Additionally, beyond benefiting the end-user by allowing for simplified management of financial connections, Kahn notes that the transition to API connections has security benefits.
“If a bank (like US Bank) has an API that we can integrate with to facilitate a connection between the consumer’s bank account and an app they want to use, then it removes the need to screen scrape. Screen scraping requires the facilitator of the connection between consumer bank account and app to securely hold credentials. The more banks that build APIs, the faster we can move to a credential-less system.”
This is an important transition to note. If you think back to our earlier conversation about Plaid’s beginnings, you will remember that when the company was just getting started it often had to rely on screen scraping in order to access data from financial institutions that were just starting to digitize their businesses. Screen scraping at the time served as a necessary evil, one that is increasingly being relegated to the past. When Plaid discusses a move toward a more secure credential-less system, this movement away from screen scraping and toward APIs as the sole access point for financial data is at the crux of this movement.
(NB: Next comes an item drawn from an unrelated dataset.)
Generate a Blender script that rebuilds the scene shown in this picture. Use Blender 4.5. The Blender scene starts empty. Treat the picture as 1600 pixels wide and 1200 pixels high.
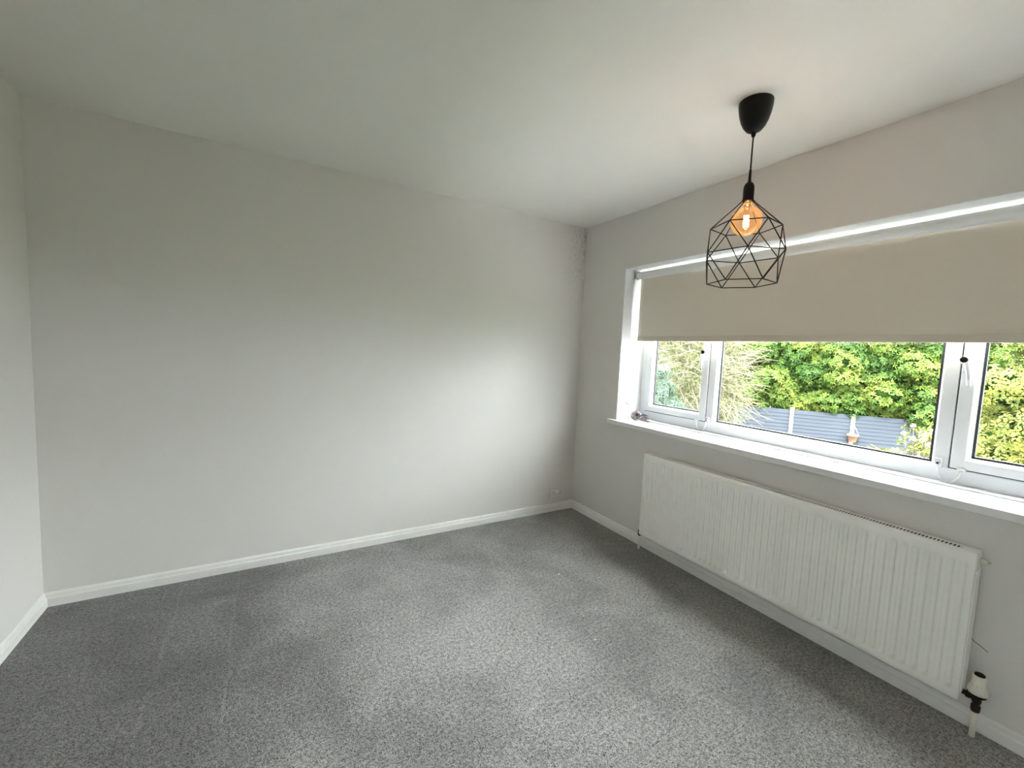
import bpy, bmesh, math, random
import numpy as np
from mathutils import Vector, Matrix

S = bpy.context.scene
C = S.collection
random.seed(5)
rng = np.random.default_rng(7)
PI = math.pi

# ------------------------------------------------------------------ camera
cd = bpy.data.cameras.new('camera')
cam = bpy.data.objects.new('camera', cd)
C.objects.link(cam)
cd.sensor_width = 36.0
cd.lens = 36.0 * 659.9113 / 1600.0
cd.clip_start = 0.02
cd.clip_end = 500
r_ = Vector((0.86432804, -0.50109541, 0.04290021))
u_ = Vector((0.00340056, 0.09112174, 0.99583395))
f_ = Vector((0.50291696, 0.86058133, -0.08046307))
cm = Matrix((r_, u_, -f_)).transposed().to_4x4()
cm.translation = Vector((-2.32952, -2.85128, 1.35895))
cam.matrix_world = cm
S.camera = cam

# ------------------------------------------------------------------ light, exposure
S.view_settings.view_transform = 'Standard'
S.view_settings.look = 'None'
S.view_settings.exposure = 0.18
S.view_settings.gamma = 1.0
S.view_settings.use_curve_mapping = False
SKY = 72.0
W = bpy.data.worlds.new('World')
S.world = W
W.use_nodes = True
nt = W.node_tree
bg = nt.nodes['Background']
bg.inputs['Color'].default_value = (0.93, 0.97, 1.0, 1)      # bright cloud cover, three times as bright overhead as at the horizon
_n, _l = nt.nodes, nt.links
_tc = _n.new('ShaderNodeTexCoord')
_sx = _n.new('ShaderNodeSeparateXYZ')
_l.new(_tc.outputs['Generated'], _sx.inputs[0])
_mr = _n.new('ShaderNodeMapRange')
_mr.inputs['From Min'].default_value = 0.0
_mr.inputs['From Max'].default_value = 1.0
_mr.inputs['To Min'].default_value = SKY / 3
_mr.inputs['To Max'].default_value = SKY
_l.new(_sx.outputs['Z'], _mr.inputs['Value'])
_l.new(_mr.outputs['Result'], bg.inputs['Strength'])
sl = bpy.data.lights.new('sun', 'SUN')
sl.energy = 30.0
sl.angle = math.radians(4)
sl.color = (1.0, 0.95, 0.84)
so = bpy.data.objects.new('sun', sl)
C.objects.link(so)
so.rotation_euler = Vector((0.72, 0.25, -0.80)).to_track_quat('-Z', 'Y').to_euler()
S.cycles.use_denoising = True
S.cycles.max_bounces = 14
S.cycles.diffuse_bounces = 10
S.cycles.sample_clamp_indirect = 20

# ------------------------------------------------------------------ materials
def mat(name, col, rough=0.6, metal=0.0, spec=0.5, bump=None, vary=None, emit=None, coat=0):
    """bump=(scale, strength, distance)   vary=(scale, amount)"""
    m = bpy.data.materials.new(name)
    m.use_nodes = True
    n = m.node_tree.nodes
    l = m.node_tree.links
    b = n['Principled BSDF']
    b.inputs['Base Color'].default_value = (*col, 1)
    b.inputs['Roughness'].default_value = rough
    b.inputs['Metallic'].default_value = metal
    b.inputs['Specular IOR Level'].default_value = spec
    tc = n.new('ShaderNodeTexCoord')
    if vary:
        nz = n.new('ShaderNodeTexNoise')
        nz.inputs['Scale'].default_value = vary[0]
        nz.inputs['Detail'].default_value = 5
        l.new(tc.outputs['Object'], nz.inputs['Vector'])
        mx = n.new('ShaderNodeMix')
        mx.data_type = 'RGBA'
        mx.inputs['A'].default_value = (*[c * (1 - vary[1]) for c in col], 1)
        mx.inputs['B'].default_value = (*[min(1, c * (1 + vary[1])) for c in col], 1)
        l.new(nz.outputs['Fac'], mx.inputs['Factor'])
        l.new(mx.outputs['Result'], b.inputs['Base Color'])
    if bump:
        nb = n.new('ShaderNodeTexNoise')
        nb.inputs['Scale'].default_value = bump[0]
        nb.inputs['Detail'].default_value = 3
        l.new(tc.outputs['Object'], nb.inputs['Vector'])
        bp = n.new('ShaderNodeBump')
        bp.inputs['Strength'].default_value = bump[1]
        bp.inputs['Distance'].default_value = bump[2]
        l.new(nb.outputs['Fac'], bp.inputs['Height'])
        l.new(bp.outputs['Normal'], b.inputs['Normal'])
    if emit:
        b.inputs['Emission Color'].default_value = (*emit[0], 1)
        b.inputs['Emission Strength'].default_value = emit[1]
    if coat:
        b.inputs['Coat Weight'].default_value = coat
    return m

WALLC = (0.71, 0.695, 0.665)
m_wall = mat('wall_paint', WALLC, 0.75, spec=0.3, bump=(180, 0.12, 0.002), vary=(1.3, 0.015))
m_ceil = mat('ceiling_paint', (0.83, 0.825, 0.79), 0.8, spec=0.3, bump=(120, 0.08, 0.002), vary=(1.1, 0.012))
m_white = mat('white_gloss', (0.80, 0.80, 0.79), 0.35, bump=(60, 0.04, 0.001), vary=(9, 0.02))
m_reveal = mat('reveal_white', (0.76, 0.77, 0.785), 0.5, bump=(90, 0.08, 0.001), vary=(5, 0.015))
m_pvc = mat('white_pvc', (0.70, 0.71, 0.735), 0.25, vary=(4, 0.01))
m_base = mat('skirting_white', (0.80, 0.80, 0.77), 0.4, bump=(40, 0.1, 0.002), vary=(14, 0.04))
m_rad = mat('radiator_enamel', (0.93, 0.93, 0.885), 0.3, vary=(6, 0.02))
m_raddark = mat('radiator_fins_and_shade', (0.05, 0.05, 0.045), 0.8, vary=(20, 0.2))
m_black = mat('black_plastic', (0.006, 0.0055, 0.005), 0.45, spec=0.22, vary=(20, 0.2))
m_wire = mat('black_wire', (0.012, 0.006, 0.005), 0.5, spec=0.2, vary=(60, 0.3))
m_gasket = mat('black_gasket', (0.015, 0.017, 0.02), 0.6, vary=(60, 0.2))
m_blindw = mat('blind_white_backing', (0.86, 0.87, 0.85), 0.55, vary=(12, 0.02))
m_cord = mat('white_cord', (0.72, 0.73, 0.74), 0.5, vary=(200, 0.1))
m_chrome = mat('grey_metal', (0.45, 0.45, 0.45), 0.3, metal=0.9, vary=(30, 0.1))
m_dkmetal = mat('tarnished_metal', (0.045, 0.038, 0.03), 0.45, metal=0.7, vary=(60, 0.4))
m_cream = mat('cream_plastic', (0.78, 0.77, 0.68), 0.4, vary=(40, 0.05))
m_rose = mat('rose_petal', (0.26, 0.215, 0.22), 0.4, metal=0.3, vary=(60, 0.5))
m_roseleaf = mat('rose_leaf', (0.15, 0.105, 0.11), 0.35, metal=0.5, vary=(60, 0.3))
m_stem = mat('rose_stem', (0.02, 0.018, 0.018), 0.5, vary=(60, 0.3))
m_fluff = mat('white_fluff', (0.9, 0.9, 0.86), 0.9, vary=(80, 0.05))
m_brick = mat('outer_wall', (0.42, 0.30, 0.24), 0.9, vary=(3, 0.2))
m_grass = mat('lawn_grass', (0.035, 0.055, 0.016), 0.9, bump=(30, 0.6, 0.03), vary=(2.5, 0.4))
m_board = mat('slate_stained_board', (0.0165, 0.0195, 0.0255), 0.85, spec=0.1, bump=(6, 0.2, 0.01), vary=(3, 0.25))
m_post = mat('concrete_post', (0.15, 0.14, 0.12), 0.9, bump=(40, 0.4, 0.01), vary=(6, 0.12))
m_terra = mat('terracotta', (0.14, 0.06, 0.035), 0.8, bump=(30, 0.3, 0.005), vary=(12, 0.2))
m_bark = mat('bark', (0.03, 0.022, 0.015), 0.9, bump=(15, 0.7, 0.02), vary=(8, 0.3))
m_pinkfl = mat('cream_pink_petal', (0.22, 0.15, 0.11), 0.7, vary=(20, 0.35))


def leaf_mat(name, stops, scale=1.6, transl=0.25):
    m = bpy.data.materials.new(name)
    m.use_nodes = True
    n = m.node_tree.nodes
    l = m.node_tree.links
    b = n['Principled BSDF']
    b.inputs['Roughness'].default_value = 0.6
    b.inputs['Specular IOR Level'].default_value = 0.08
    at = n.new('ShaderNodeAttribute')
    at.attribute_name = 'tint'
    cr = n.new('ShaderNodeValToRGB')
    els = cr.color_ramp.elements
    els[0].position, els[0].color = stops[0][0], (*stops[0][1], 1)
    els[1].position, els[1].color = stops[-1][0], (*stops[-1][1], 1)
    for p, c in stops[1:-1]:
        e = els.new(p)
        e.color = (*c, 1)
    l.new(at.outputs['Fac'], cr.inputs['Fac'])
    l.new(cr.outputs['Color'], b.inputs['Base Color'])
    tr = n.new('ShaderNodeBsdfTranslucent')
    l.new(cr.outputs['Color'], tr.inputs['Color'])
    mx = n.new('ShaderNodeMixShader')
    mx.inputs['Fac'].default_value = transl
    l.new(b.outputs['BSDF'], mx.inputs[1])
    l.new(tr.outputs['BSDF'], mx.inputs[2])
    l.new(mx.outputs['Shader'], n['Material Output'].inputs['Surface'])
    return m


m_laurel = leaf_mat('laurel_leaves', [(0, (0.009, 0.025, 0.005)), (0.5, (0.031, 0.056, 0.009)), (1, (0.080, 0.095, 0.018))])
m_privet = leaf_mat('yellow_green_leaves', [(0, (0.016, 0.026, 0.006)), (0.5, (0.046, 0.054, 0.010)), (1, (0.088, 0.086, 0.018))])
m_twig = leaf_mat('pale_twigs', [(0, (0.035, 0.042, 0.020)), (0.5, (0.078, 0.078, 0.042)), (1, (0.15, 0.135, 0.085))])
m_blue = leaf_mat('blue_green_leaves', [(0, (0.018, 0.032, 0.022)), (1, (0.040, 0.058, 0.040))])


def glass_mat(name, tint, gloss=0.5, emit=None):
    m = bpy.data.materials.new(name)
    m.use_nodes = True
    n = m.node_tree.nodes
    l = m.node_tree.links
    n.remove(n['Principled BSDF'])
    t = n.new('ShaderNodeBsdfTransparent')
    t.inputs['Color'].default_value = (*tint, 1)
    g = n.new('ShaderNodeBsdfGlossy')
    g.inputs['Roughness'].default_value = 0.02
    fr = n.new('ShaderNodeFresnel')
    fr.inputs['IOR'].default_value = 1.45
    mu = n.new('ShaderNodeMath')
    mu.operation = 'MULTIPLY'
    mu.inputs[1].default_value = gloss
    l.new(fr.outputs['Fac'], mu.inputs[0])
    mx = n.new('ShaderNodeMixShader')
    l.new(mu.outputs[0], mx.inputs['Fac'])
    l.new(t.outputs[0], mx.inputs[1])
    l.new(g.outputs[0], mx.inputs[2])
    out = mx
    if emit:
        e = n.new('ShaderNodeEmission')
        e.inputs['Color'].default_value = (*emit[0], 1)
        e.inputs['Strength'].default_value = emit[1]
        ad = n.new('ShaderNodeAddShader')
        l.new(mx.outputs[0], ad.inputs[0])
        l.new(e.outputs[0], ad.inputs[1])
        out = ad
    l.new(out.outputs[0], n['Material Output'].inputs['Surface'])
    return m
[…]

Plaid has made some progress in helping facilitate this transition in the financial sector, noting that the company is now working, in one shape or another, with an increasingly large number of financial institutions:
“For this type of partnership, more than half of the top 10 banks, we're now actively working with. And then, in terms of financial institutions that are committed to APIs, there's actually more than 400.”
This speaks to a massive shift in the landscape, where Plaid once found that few banks were on the road to utilizing APIs for data sharing, now the company is working with hundreds of institutions on dedicated financial APIs. This also highlights Plaid’s two-pronged business strategy. First, the company works directly with some larger financial institutions on bespoke API offerings that meet their needs on a more granular level. This is shown clearly in the partnership with U.S. Bank. Then for partners that may not be ready for this level of commitment, the company offers Plaid Exchange, which provides developers with access to off-the-shelf tools for building more simple integrations.
Kahn explained this offering by stating that:
“And then our Plaid Exchange API is an opt-in API program. So if you're a newer, say, neobank, you don't have that many customers... Plaid might not have an integration that we've built out to you. The market may not be demanding it yet, but we actually see some of these fintech's saying, this is actually part of our minimum viable feature set when we launch. Because if you can't use the account to connect to Venmo, to connect to Square, to connect to YNAB, it's not a fully functioning account.”
In the time that has passed since our initial interviews with Plaid, the company has announced a new partnership with Capital One that further solidifies the company’s credential-less approach to finance integration. Additionally, while Plaid Portal is still in beta (the expected full release is later this year), developers can check out the product at my.plaid.com.